Pekerjaan menjahit bungkus kopi menjadi tas membutuhkan tenaga kerja lebih dari satu orang. Untuk itu, Ami dan teman-temannya mengajak ibu-ibu lain berpartisipasi membuat tas dari bungkus kopi. Tas-tas hasil kerajinan tangan ini kemudian diperkenalkan sebagai produk-produk daur ulang pada acara-acara sekolah.
Kegigihan Amilia dan teman-temannya memilah sampah lalu menyulapnya menjadi produk bermanfaat membuat Ibu Nia tergerak mendaftarkan anak-anak didiknya dalam kompetisi SATU Indonesia Awards Tahun 2010 di bidang lingkungan.

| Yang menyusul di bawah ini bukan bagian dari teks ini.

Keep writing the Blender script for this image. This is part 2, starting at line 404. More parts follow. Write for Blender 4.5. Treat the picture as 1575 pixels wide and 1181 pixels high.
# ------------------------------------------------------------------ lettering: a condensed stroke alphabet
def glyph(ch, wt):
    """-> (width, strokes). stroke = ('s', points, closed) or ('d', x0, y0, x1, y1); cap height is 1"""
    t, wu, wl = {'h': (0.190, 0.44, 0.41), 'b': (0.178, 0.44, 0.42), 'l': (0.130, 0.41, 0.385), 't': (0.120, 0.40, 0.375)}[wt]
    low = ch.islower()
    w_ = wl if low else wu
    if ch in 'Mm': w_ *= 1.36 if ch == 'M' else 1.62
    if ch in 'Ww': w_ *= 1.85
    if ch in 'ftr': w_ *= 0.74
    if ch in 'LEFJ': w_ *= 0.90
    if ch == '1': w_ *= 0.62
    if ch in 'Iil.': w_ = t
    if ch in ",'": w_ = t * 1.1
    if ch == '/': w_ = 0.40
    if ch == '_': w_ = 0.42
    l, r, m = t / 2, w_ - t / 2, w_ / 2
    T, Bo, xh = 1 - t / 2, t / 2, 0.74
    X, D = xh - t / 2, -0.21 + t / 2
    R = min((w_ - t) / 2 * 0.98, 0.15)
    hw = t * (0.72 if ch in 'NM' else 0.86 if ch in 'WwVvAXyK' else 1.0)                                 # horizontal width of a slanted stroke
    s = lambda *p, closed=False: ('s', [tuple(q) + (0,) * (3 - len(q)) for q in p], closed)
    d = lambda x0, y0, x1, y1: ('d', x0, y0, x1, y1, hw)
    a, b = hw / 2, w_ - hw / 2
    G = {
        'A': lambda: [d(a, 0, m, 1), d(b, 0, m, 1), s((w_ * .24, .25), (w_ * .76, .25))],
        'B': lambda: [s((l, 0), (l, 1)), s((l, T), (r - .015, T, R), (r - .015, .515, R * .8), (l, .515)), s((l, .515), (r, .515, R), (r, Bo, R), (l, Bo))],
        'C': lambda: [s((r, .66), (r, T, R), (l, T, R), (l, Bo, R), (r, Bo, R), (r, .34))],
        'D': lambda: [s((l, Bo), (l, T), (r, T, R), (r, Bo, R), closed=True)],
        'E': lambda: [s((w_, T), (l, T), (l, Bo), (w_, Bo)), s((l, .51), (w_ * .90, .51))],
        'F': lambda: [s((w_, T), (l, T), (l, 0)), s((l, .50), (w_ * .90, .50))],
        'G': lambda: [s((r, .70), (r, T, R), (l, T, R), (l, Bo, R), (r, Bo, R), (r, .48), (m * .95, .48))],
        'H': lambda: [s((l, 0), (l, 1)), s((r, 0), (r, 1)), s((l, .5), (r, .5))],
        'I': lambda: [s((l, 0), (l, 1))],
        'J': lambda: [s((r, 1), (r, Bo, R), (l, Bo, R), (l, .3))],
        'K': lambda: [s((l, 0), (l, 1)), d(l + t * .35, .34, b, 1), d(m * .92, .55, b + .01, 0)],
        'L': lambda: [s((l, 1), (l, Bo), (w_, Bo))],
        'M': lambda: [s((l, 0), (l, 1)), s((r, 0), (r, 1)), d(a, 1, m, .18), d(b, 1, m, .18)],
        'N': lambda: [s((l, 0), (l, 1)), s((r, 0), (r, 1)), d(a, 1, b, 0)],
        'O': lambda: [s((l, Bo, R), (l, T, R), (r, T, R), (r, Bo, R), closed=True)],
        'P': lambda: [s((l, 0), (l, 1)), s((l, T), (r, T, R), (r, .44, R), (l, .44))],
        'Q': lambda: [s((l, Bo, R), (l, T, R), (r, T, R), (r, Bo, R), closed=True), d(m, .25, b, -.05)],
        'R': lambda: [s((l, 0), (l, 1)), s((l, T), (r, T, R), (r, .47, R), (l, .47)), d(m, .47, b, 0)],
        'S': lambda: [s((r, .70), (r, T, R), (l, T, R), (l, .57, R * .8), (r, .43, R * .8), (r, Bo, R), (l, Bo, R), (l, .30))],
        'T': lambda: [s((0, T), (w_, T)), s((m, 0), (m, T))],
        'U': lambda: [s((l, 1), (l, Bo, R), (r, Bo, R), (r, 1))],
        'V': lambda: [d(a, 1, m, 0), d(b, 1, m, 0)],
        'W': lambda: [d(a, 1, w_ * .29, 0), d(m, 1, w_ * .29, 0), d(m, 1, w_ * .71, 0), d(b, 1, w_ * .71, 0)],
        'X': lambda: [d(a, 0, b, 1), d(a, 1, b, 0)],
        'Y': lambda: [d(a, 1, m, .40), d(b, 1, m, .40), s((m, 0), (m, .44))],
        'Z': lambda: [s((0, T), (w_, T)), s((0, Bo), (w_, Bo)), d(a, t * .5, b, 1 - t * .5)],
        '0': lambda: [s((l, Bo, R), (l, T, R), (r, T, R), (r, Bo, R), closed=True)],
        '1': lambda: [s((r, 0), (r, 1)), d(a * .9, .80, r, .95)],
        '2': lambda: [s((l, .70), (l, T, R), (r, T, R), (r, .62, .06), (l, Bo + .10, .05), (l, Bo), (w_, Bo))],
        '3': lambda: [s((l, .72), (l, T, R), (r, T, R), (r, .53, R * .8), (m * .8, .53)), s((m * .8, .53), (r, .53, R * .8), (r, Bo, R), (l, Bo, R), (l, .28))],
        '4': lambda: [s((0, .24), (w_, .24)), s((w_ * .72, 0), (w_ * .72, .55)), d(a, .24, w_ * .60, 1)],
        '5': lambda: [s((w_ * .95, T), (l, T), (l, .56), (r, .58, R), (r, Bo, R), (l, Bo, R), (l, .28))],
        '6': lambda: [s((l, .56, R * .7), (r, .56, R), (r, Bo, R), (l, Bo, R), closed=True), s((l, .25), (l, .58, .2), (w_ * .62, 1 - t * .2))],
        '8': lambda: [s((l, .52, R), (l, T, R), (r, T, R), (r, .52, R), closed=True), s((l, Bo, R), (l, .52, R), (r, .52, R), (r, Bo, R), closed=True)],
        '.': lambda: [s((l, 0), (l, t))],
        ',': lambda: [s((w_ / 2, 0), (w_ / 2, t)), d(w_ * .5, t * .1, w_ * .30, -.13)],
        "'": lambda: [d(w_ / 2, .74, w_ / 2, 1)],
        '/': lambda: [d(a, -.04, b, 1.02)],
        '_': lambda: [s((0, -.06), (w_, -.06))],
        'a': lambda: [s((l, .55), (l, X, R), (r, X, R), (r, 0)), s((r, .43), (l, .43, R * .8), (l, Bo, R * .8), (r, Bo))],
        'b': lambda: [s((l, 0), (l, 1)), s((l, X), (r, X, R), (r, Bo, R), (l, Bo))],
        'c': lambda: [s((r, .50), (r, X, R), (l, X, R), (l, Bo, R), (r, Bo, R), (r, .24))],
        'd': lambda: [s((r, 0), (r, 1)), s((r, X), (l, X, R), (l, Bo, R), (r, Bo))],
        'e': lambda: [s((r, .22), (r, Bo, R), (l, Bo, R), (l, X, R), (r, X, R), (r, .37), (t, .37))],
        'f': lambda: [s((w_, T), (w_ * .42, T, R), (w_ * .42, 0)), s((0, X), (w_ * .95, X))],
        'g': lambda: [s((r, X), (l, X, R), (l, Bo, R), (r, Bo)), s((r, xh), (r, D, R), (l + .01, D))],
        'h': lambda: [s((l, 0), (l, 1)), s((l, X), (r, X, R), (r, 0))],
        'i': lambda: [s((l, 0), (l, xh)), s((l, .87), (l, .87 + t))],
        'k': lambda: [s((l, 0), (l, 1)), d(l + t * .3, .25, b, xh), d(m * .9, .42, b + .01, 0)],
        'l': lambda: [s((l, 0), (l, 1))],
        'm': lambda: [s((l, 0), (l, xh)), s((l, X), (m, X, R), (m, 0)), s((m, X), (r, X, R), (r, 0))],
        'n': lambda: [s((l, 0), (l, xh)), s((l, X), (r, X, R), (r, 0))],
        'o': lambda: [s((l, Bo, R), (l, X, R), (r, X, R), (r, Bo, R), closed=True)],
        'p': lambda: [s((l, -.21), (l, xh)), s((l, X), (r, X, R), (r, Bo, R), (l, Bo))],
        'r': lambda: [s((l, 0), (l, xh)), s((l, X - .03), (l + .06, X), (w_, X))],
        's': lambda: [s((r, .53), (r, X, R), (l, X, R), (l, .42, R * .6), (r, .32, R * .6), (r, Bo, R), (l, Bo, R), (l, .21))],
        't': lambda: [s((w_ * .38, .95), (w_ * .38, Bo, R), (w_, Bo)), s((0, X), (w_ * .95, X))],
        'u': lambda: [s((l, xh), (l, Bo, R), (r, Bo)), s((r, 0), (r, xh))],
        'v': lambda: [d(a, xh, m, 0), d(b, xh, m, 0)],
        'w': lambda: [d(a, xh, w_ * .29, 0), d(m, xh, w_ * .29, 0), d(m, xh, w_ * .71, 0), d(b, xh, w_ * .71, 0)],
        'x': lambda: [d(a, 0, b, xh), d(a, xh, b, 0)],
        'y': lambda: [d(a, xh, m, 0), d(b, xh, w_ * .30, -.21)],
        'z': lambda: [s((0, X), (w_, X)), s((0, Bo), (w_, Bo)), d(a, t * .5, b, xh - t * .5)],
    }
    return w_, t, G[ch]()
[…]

Setelah melalui proses seleksi yang panjang, Ami akhirnya berhasil menjadi penerima Astra Satu Indonesia Award di bidang lingkungan. Ia pun mencatatkan diri sebagai peraih termuda penghargaan tersebut.
Inovasi Amilia Pasca Menerima Astra Satu Indonesia Award
Langkah pertama yang dilakukan Ami pasca menerima hadiah dari Astra Satu Indonesia Award adalah membeli mesin jahit untuk para ibu agar lebih mudah bekerja mendaur ulang sampah, salah satunya menjahit tas dari bungkus kopi.
Ami meninggalkan SMP 11 Bandung sebagai Sekolah Bebas Sampah yang ia rintis bersama teman-temannya. Sekolah tersebut hingga hari ini masih terus aktif melakukan pemilahan sampah lalu mengelolanya menjadi produk yang bisa digunakan kembali.
Selepas SMP, Ami melanjutkan pendidikan ke SMA 11 Bandung. Ide-ide kreatifnya makin mengalir. Ia mendirikan Komunitas Bandung Bercerita. Kegiatan di komunitas ini mendidik anak-anak yang biasa bermukim di dekat rel kereta api di Kota Bandung.
Aktivitas di Komunitas Bandung Bercerita berhasil membuat modul “101 Creative Teaching”. Isi modul itu tentang tips mengajak anak agar semangat belajar. Badan Nasional Penanggulangan Bencana (BNPB) bahkan menduplikasi modul ini untuk digunakan saat mendampingi anak-anak penyintas korban bencana.
Kepeduliannya pada masalah lingkungan hidup terus berlanjut saat melanjutkan pendidikan di Universitas Udayana, Bali. Sebenarnya Ami ingin berkuliah di Jayapura agar bisa mengajar anak-anak Papua. Namun, sang ibu berkeberatan. Pucuk dicinta, Ami lulus di Fakultas Ekonomi Universitas Udayana, Bali.
Di kampusnya, Ami terus bergelut dengan bank sampah. Bersama Astra, ia memberdayakan desa-desa di Bali untuk mengelola sampah. Peraih predikat cumlaude ketika lulus tahun 2018 ini juga aktif mengurusi sampah di laut dan membuat kebun untuk anak kost agar hasil kebunnya bisa menghemat pengeluaran makan sehari-hari.
Kini Ami sudah bekerja di sebuah perusahaan swasta nasional bonafide. Gadis berzodiak Aries ini masih terus mengampanyekan masalah lingkungan. Ia tetap mendedikasikan dirinya pada pengelolaan sampah demi kesejahteraan masyarakat.